Raw data >>
####

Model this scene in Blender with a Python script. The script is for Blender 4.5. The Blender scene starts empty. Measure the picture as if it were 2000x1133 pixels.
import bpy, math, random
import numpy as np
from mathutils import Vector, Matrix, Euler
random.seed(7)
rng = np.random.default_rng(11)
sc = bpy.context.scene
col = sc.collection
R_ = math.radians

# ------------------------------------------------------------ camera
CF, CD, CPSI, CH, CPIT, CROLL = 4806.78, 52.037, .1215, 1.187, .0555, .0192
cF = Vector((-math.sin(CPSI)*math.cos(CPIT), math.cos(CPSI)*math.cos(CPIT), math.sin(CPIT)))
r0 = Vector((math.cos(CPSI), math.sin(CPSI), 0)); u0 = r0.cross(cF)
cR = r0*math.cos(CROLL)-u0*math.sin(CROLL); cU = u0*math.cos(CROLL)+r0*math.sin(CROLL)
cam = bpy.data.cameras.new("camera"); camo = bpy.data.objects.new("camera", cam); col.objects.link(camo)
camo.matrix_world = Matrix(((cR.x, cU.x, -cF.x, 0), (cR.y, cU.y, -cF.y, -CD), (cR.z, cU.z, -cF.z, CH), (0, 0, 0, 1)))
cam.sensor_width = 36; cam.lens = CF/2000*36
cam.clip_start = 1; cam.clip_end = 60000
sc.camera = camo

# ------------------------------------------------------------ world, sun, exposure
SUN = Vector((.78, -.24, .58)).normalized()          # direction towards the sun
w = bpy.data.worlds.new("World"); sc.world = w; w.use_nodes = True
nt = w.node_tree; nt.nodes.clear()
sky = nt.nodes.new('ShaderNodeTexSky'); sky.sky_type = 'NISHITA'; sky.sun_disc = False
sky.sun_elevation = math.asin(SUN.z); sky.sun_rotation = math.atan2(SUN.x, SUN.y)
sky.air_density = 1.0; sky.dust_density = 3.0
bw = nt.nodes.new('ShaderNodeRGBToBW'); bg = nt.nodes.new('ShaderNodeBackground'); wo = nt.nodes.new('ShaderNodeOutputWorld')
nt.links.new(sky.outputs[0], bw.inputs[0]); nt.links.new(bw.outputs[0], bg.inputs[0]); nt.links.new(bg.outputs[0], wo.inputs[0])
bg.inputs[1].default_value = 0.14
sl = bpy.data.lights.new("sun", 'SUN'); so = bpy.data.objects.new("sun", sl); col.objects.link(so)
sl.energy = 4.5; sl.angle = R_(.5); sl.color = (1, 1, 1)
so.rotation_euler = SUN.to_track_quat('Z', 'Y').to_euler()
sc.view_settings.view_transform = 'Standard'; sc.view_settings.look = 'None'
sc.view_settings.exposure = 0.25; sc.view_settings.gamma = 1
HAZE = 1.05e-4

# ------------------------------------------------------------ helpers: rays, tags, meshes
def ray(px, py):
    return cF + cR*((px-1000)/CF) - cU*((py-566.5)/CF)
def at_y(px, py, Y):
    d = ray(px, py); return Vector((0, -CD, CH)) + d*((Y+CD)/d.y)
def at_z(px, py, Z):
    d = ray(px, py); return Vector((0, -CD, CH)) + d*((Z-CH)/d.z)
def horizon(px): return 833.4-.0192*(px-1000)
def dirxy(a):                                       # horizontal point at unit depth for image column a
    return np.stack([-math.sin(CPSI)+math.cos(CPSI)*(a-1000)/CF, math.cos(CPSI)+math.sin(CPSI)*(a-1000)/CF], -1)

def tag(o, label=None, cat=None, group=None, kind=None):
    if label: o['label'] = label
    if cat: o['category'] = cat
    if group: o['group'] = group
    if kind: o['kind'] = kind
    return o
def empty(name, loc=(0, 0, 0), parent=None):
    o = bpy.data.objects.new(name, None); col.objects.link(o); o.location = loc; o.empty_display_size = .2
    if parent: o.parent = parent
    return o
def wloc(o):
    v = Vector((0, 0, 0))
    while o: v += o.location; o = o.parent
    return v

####

Exercise details >> Return exactly the lines that run from the top of the listing above to the line containing "sc.camera = camo", please, keeping both end lines and leaving out everything else.

Final answer >>
Model this scene in Blender with a Python script. The script is for Blender 4.5. The Blender scene starts empty. Measure the picture as if it were 2000x1133 pixels.
import bpy, math, random
import numpy as np
from mathutils import Vector, Matrix, Euler
random.seed(7)
rng = np.random.default_rng(11)
sc = bpy.context.scene
col = sc.collection
R_ = math.radians

# ------------------------------------------------------------ camera
CF, CD, CPSI, CH, CPIT, CROLL = 4806.78, 52.037, .1215, 1.187, .0555, .0192
cF = Vector((-math.sin(CPSI)*math.cos(CPIT), math.cos(CPSI)*math.cos(CPIT), math.sin(CPIT)))
r0 = Vector((math.cos(CPSI), math.sin(CPSI), 0)); u0 = r0.cross(cF)
cR = r0*math.cos(CROLL)-u0*math.sin(CROLL); cU = u0*math.cos(CROLL)+r0*math.sin(CROLL)
cam = bpy.data.cameras.new("camera"); camo = bpy.data.objects.new("camera", cam); col.objects.link(camo)
camo.matrix_world = Matrix(((cR.x, cU.x, -cF.x, 0), (cR.y, cU.y, -cF.y, -CD), (cR.z, cU.z, -cF.z, CH), (0, 0, 0, 1)))
cam.sensor_width = 36; cam.lens = CF/2000*36
cam.clip_start = 1; cam.clip_end = 60000
sc.camera = camo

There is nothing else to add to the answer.